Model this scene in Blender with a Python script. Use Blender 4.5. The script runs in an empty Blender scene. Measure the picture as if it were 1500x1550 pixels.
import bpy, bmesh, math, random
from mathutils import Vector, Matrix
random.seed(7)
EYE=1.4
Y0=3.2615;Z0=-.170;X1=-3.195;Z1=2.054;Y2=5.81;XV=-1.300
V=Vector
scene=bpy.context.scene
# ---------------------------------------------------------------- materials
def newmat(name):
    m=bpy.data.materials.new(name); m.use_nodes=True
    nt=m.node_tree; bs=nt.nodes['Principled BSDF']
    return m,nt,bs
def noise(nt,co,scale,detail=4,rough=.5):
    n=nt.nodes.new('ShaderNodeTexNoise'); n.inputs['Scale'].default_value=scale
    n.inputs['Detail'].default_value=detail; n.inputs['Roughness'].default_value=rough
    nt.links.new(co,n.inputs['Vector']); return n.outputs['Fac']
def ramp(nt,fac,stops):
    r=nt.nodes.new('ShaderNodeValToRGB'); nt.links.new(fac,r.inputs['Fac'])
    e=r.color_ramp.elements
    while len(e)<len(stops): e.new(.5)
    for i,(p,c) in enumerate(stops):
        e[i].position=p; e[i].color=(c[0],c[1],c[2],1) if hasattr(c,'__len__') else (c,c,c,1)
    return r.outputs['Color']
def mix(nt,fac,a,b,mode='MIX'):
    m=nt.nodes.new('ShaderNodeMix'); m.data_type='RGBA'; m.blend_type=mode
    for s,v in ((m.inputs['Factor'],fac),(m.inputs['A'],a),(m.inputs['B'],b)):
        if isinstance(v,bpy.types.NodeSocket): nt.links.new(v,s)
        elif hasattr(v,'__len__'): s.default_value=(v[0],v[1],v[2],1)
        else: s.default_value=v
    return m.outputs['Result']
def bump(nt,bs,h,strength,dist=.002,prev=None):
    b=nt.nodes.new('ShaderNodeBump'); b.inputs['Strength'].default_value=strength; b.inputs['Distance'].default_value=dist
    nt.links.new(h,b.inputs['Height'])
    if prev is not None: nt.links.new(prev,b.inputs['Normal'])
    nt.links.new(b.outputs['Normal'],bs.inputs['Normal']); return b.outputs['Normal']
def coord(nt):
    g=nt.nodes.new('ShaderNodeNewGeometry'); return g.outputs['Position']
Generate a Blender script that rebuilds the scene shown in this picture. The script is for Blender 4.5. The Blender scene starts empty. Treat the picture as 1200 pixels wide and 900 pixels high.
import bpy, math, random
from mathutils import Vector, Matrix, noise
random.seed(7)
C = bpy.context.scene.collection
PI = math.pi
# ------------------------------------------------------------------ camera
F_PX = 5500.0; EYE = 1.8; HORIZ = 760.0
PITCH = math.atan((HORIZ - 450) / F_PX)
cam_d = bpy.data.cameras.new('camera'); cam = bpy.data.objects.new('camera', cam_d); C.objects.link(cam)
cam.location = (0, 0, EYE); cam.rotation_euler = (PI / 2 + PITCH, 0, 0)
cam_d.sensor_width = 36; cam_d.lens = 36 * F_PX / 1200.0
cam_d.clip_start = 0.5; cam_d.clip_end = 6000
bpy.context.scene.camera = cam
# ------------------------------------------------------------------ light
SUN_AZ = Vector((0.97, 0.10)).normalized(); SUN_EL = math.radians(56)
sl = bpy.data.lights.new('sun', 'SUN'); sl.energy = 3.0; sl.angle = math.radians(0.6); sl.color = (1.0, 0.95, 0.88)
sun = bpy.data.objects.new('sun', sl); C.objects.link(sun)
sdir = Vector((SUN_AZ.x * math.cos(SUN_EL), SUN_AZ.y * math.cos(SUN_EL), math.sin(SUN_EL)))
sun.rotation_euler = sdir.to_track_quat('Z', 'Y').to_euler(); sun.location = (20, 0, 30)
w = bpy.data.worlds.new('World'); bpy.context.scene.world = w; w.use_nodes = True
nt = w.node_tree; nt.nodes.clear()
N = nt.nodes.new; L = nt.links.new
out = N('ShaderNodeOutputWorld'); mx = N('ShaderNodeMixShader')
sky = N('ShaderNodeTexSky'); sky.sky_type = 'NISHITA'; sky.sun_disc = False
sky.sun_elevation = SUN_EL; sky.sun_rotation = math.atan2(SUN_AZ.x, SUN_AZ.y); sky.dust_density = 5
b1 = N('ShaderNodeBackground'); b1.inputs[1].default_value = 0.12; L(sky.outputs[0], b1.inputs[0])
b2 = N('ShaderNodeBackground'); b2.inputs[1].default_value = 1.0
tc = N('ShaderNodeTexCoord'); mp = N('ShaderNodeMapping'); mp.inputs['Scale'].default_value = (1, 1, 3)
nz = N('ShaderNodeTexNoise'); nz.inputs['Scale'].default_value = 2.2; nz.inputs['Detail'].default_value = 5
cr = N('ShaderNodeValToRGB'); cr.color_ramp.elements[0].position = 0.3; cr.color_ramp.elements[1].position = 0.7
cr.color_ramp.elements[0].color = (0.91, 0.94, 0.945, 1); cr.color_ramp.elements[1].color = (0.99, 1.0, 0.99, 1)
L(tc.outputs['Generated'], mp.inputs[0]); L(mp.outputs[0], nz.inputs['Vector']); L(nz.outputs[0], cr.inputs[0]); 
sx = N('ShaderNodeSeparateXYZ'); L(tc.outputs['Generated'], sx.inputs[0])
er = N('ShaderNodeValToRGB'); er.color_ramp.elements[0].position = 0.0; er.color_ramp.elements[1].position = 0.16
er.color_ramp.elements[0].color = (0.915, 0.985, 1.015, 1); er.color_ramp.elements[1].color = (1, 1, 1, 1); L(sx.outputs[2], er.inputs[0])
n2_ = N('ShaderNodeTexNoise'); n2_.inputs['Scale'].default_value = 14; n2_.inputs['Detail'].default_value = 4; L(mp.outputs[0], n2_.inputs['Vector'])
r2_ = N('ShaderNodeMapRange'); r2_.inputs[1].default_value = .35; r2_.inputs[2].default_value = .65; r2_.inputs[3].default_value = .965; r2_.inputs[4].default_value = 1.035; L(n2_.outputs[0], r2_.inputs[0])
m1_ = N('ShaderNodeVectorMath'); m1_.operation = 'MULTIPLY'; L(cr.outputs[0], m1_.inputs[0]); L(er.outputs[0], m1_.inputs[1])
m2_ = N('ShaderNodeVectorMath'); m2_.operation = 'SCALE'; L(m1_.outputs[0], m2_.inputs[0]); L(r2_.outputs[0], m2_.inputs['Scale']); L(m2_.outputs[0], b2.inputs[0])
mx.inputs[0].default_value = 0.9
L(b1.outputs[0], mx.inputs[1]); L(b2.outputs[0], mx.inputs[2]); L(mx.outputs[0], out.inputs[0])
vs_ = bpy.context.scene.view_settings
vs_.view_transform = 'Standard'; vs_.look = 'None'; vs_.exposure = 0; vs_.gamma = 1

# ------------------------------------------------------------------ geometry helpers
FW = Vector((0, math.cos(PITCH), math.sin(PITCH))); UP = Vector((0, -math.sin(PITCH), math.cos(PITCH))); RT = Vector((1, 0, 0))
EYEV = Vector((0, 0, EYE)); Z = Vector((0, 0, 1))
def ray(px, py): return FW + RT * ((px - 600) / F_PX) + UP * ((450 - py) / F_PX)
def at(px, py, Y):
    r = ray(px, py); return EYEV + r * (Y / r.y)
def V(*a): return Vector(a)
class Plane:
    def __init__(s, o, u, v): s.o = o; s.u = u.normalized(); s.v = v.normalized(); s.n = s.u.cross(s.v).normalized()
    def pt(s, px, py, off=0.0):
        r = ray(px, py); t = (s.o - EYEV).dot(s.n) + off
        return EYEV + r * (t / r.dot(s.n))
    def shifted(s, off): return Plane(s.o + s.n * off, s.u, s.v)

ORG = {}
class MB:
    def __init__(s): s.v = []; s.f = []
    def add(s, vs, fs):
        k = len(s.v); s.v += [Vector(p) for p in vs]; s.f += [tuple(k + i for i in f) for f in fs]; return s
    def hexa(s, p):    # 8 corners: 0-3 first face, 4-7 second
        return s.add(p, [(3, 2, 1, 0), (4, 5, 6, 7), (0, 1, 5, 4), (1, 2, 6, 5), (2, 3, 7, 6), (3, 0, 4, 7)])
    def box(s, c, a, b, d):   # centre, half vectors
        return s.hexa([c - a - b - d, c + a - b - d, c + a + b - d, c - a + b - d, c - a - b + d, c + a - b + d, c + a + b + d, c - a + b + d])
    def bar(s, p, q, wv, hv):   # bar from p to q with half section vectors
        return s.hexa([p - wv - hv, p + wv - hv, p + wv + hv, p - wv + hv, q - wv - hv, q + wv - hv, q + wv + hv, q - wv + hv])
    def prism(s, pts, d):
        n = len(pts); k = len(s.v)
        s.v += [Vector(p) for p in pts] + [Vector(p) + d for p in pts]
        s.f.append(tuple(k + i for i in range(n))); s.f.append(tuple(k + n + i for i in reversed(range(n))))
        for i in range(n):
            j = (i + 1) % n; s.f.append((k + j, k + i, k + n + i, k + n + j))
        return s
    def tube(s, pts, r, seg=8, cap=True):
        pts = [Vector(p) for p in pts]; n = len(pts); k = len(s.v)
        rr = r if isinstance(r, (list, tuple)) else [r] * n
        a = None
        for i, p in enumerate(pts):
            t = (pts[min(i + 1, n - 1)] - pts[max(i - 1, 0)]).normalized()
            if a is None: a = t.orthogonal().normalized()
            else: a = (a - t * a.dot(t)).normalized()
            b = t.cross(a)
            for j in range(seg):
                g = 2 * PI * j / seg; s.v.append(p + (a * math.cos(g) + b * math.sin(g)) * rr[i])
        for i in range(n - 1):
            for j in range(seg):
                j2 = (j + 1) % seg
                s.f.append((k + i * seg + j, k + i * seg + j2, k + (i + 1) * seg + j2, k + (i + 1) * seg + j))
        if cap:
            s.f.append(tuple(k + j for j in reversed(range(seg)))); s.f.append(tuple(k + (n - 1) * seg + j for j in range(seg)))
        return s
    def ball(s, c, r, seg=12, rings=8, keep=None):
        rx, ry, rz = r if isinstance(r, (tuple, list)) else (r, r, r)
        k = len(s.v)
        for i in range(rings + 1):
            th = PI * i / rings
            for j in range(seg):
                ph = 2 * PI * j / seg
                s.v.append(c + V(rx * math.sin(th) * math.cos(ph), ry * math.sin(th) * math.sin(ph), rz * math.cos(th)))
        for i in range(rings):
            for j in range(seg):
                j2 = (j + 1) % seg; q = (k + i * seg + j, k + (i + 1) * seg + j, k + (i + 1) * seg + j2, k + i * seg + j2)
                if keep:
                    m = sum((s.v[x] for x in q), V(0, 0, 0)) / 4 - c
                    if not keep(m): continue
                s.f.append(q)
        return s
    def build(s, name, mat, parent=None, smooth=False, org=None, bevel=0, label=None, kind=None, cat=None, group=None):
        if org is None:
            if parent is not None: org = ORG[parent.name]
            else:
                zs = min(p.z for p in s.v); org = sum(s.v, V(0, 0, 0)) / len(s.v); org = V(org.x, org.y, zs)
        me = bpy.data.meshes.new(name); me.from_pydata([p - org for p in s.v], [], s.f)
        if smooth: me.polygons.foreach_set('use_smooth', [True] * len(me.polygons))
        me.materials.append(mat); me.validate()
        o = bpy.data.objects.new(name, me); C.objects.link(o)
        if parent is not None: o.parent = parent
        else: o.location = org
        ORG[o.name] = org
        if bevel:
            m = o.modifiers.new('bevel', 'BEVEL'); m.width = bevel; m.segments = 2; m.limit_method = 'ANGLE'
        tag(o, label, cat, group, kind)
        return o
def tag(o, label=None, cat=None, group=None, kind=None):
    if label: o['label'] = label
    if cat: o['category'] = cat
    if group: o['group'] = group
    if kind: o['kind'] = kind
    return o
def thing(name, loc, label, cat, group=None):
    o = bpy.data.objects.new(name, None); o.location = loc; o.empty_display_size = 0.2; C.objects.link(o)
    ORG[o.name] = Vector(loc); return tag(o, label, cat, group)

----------

### Given problem
Copy out all lines from the material above that contain the string "with".

### Answer to the task
Model this scene in Blender with a Python script. Use Blender 4.5. The script runs in an empty Blender scene. Measure the picture as if it were 1500x1550 pixels.
    def bar(s, p, q, wv, hv):   # bar from p to q with half section vectors